9 Eylül 2015 Çarşamba

Kapadokya

  
    Anadolu’nun orta kesiminde, Toros Dağlarının kuzeyinde ve Kızılırmak yayı içindeki engebeli platoda yer alan antik bölgeye eskiden verilen isim. Bugünkü Çorum, Yozgat, Sivas, Malatya, Kayseri, Nevşehir, Kırşehir, Niğde, Aksaray illeriyle Amasya, Tokat, Kahramanmaraş, Adıyaman, Adana ve Konya illerinin bir bölümünü içine alıyordu.
     Kapadokya, (Pers dilinde Katpatuk; “Güzel Atlar Ülkesi” anlamına gelir). Bölge 60 milyon yıl önce; Erciyes, Hasandağı ve Güllüdağ’ın püskürttüğü lav ve küllerin oluşturduğu yumuşak tabakaların milyonlarca yıl boyunca yağmur ve rüzgar tarafından aşındırılmasıyla ortaya çıkmıştır. Kapadokya bölgesi, doğa ve tarihin bütünleştiği bir yerdir. Coğrafi olaylar Peribacaları'nı oluştururken, tarihi süreçte, insanlar da bu peribacalarının içlerine ev, kilise oymuş, bunları fresklerle süsleyerek, binlerce yıllık medeniyetlerin izlerini günümüze taşımıştır. İnsan yerleşimlerinin Paleolitik döneme kadar uzandığı Kapadokya'nın yazılı tarihi Hititlerle başlar. Tarih boyunca ticaret kolonilerini barındıran ve ülkeler arasında ticari ve sosyal bir köprü kuran Kapadokya, İpek Yolu'nun da önemli kavşaklarından biridir.

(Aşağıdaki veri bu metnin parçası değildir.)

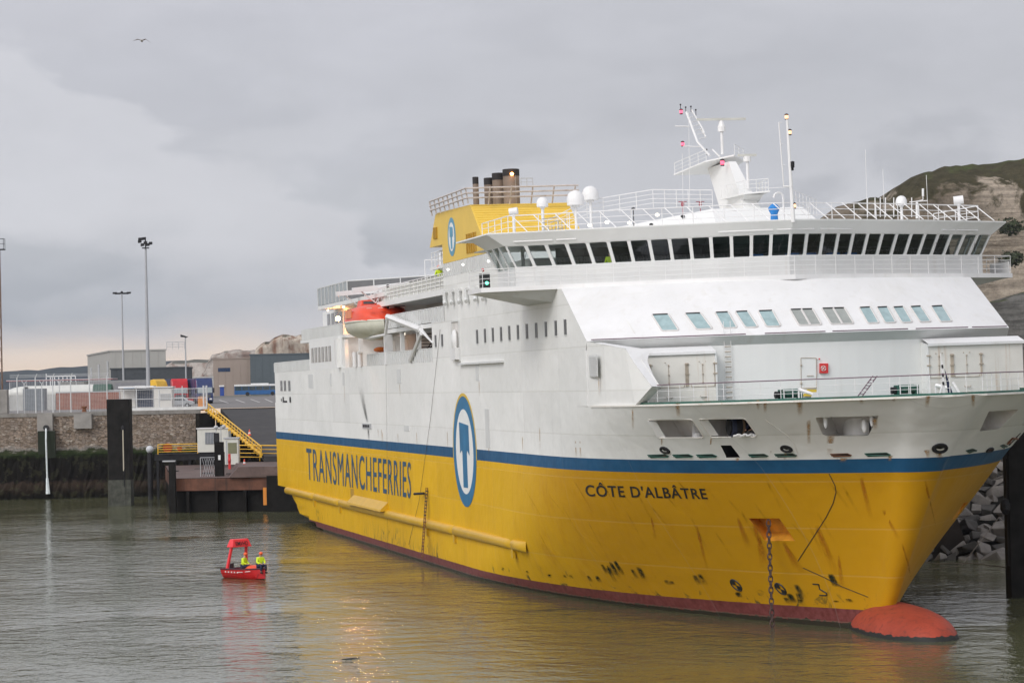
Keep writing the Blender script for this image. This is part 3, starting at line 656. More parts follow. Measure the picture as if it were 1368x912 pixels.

     Günümüzde turizm açısından büyük bir öneme sahiptir. Avanos, Ürgüp, Göreme, Akvadi, Uçhisar ve Ortahisar Kaleleri, El Nazar Kilisesi, Aynalı Kilise, Güvercinlik Vadisi, Derinkuyu, Kaymaklı, Özkonak Yeraltı Şehirleri, Ihlara Vadisi, Selime Köyü, Çavuşin, Güllüdere Vadisi, Paşabağ- Zelve belli başlı görülmesi gereken yerlerdir.